> [Given information]:

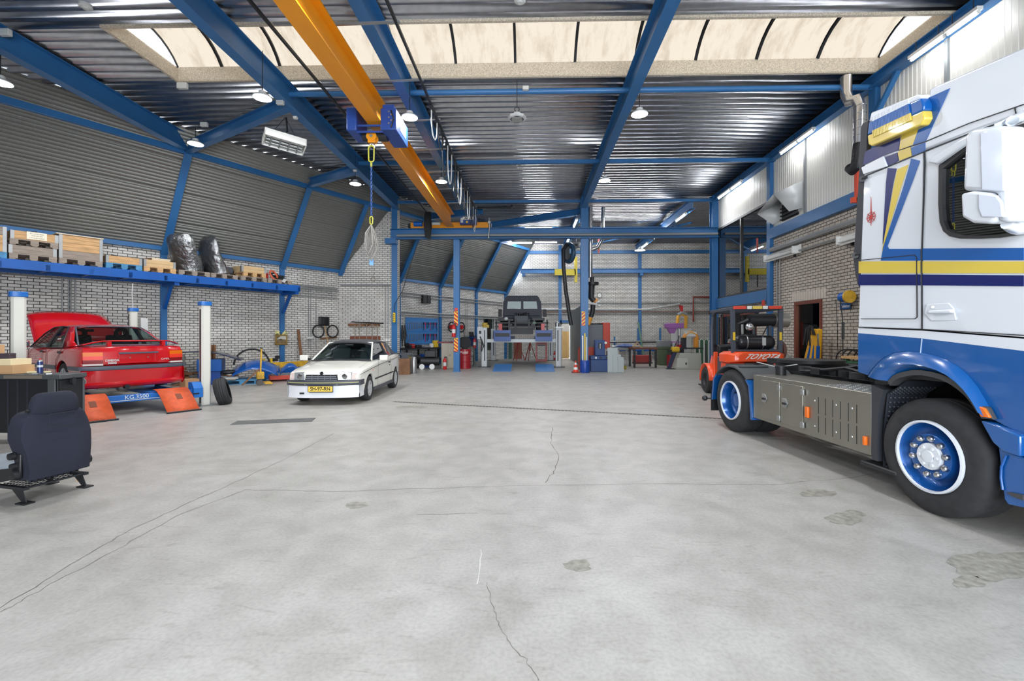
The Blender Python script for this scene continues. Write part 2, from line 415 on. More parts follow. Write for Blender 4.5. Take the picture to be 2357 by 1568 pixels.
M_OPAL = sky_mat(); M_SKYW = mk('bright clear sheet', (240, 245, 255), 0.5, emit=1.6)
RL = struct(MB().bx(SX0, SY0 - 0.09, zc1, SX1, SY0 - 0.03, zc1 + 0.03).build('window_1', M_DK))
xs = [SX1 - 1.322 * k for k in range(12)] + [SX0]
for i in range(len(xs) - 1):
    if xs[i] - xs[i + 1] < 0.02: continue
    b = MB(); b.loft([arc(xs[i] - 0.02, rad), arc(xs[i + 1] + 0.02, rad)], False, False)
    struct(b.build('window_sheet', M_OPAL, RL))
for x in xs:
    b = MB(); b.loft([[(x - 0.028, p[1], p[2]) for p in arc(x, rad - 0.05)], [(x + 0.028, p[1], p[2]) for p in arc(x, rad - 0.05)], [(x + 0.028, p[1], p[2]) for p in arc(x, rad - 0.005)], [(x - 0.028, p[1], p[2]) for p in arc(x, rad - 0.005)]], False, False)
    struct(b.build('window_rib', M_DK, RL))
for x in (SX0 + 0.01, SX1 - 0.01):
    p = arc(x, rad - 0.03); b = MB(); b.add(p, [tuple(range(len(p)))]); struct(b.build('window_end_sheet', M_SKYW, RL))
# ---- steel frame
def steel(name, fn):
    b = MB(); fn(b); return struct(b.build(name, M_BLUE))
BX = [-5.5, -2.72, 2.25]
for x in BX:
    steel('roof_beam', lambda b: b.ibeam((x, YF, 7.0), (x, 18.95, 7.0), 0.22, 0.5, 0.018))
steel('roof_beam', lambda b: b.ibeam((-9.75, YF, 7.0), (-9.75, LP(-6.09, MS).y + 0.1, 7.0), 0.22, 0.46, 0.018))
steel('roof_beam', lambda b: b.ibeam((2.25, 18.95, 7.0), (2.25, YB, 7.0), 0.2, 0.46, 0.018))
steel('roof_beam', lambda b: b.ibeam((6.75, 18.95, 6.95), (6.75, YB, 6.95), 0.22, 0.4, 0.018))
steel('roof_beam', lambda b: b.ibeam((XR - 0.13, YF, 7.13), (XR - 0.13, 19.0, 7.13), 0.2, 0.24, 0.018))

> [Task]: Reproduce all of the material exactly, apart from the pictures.

> [Answer]:
The Blender Python script for this scene continues. Write part 2, from line 415 on. More parts follow. Write for Blender 4.5. Take the picture to be 2357 by 1568 pixels.
M_OPAL = sky_mat(); M_SKYW = mk('bright clear sheet', (240, 245, 255), 0.5, emit=1.6)
RL = struct(MB().bx(SX0, SY0 - 0.09, zc1, SX1, SY0 - 0.03, zc1 + 0.03).build('window_1', M_DK))
xs = [SX1 - 1.322 * k for k in range(12)] + [SX0]
for i in range(len(xs) - 1):
    if xs[i] - xs[i + 1] < 0.02: continue
    b = MB(); b.loft([arc(xs[i] - 0.02, rad), arc(xs[i + 1] + 0.02, rad)], False, False)
    struct(b.build('window_sheet', M_OPAL, RL))
for x in xs:
    b = MB(); b.loft([[(x - 0.028, p[1], p[2]) for p in arc(x, rad - 0.05)], [(x + 0.028, p[1], p[2]) for p in arc(x, rad - 0.05)], [(x + 0.028, p[1], p[2]) for p in arc(x, rad - 0.005)], [(x - 0.028, p[1], p[2]) for p in arc(x, rad - 0.005)]], False, False)
    struct(b.build('window_rib', M_DK, RL))
for x in (SX0 + 0.01, SX1 - 0.01):
    p = arc(x, rad - 0.03); b = MB(); b.add(p, [tuple(range(len(p)))]); struct(b.build('window_end_sheet', M_SKYW, RL))
# ---- steel frame
def steel(name, fn):
    b = MB(); fn(b); return struct(b.build(name, M_BLUE))
BX = [-5.5, -2.72, 2.25]
for x in BX:
    steel('roof_beam', lambda b: b.ibeam((x, YF, 7.0), (x, 18.95, 7.0), 0.22, 0.5, 0.018))
steel('roof_beam', lambda b: b.ibeam((-9.75, YF, 7.0), (-9.75, LP(-6.09, MS).y + 0.1, 7.0), 0.22, 0.46, 0.018))
steel('roof_beam', lambda b: b.ibeam((2.25, 18.95, 7.0), (2.25, YB, 7.0), 0.2, 0.46, 0.018))
steel('roof_beam', lambda b: b.ibeam((6.75, 18.95, 6.95), (6.75, YB, 6.95), 0.22, 0.4, 0.018))
steel('roof_beam', lambda b: b.ibeam((XR - 0.13, YF, 7.13), (XR - 0.13, 19.0, 7.13), 0.2, 0.24, 0.018))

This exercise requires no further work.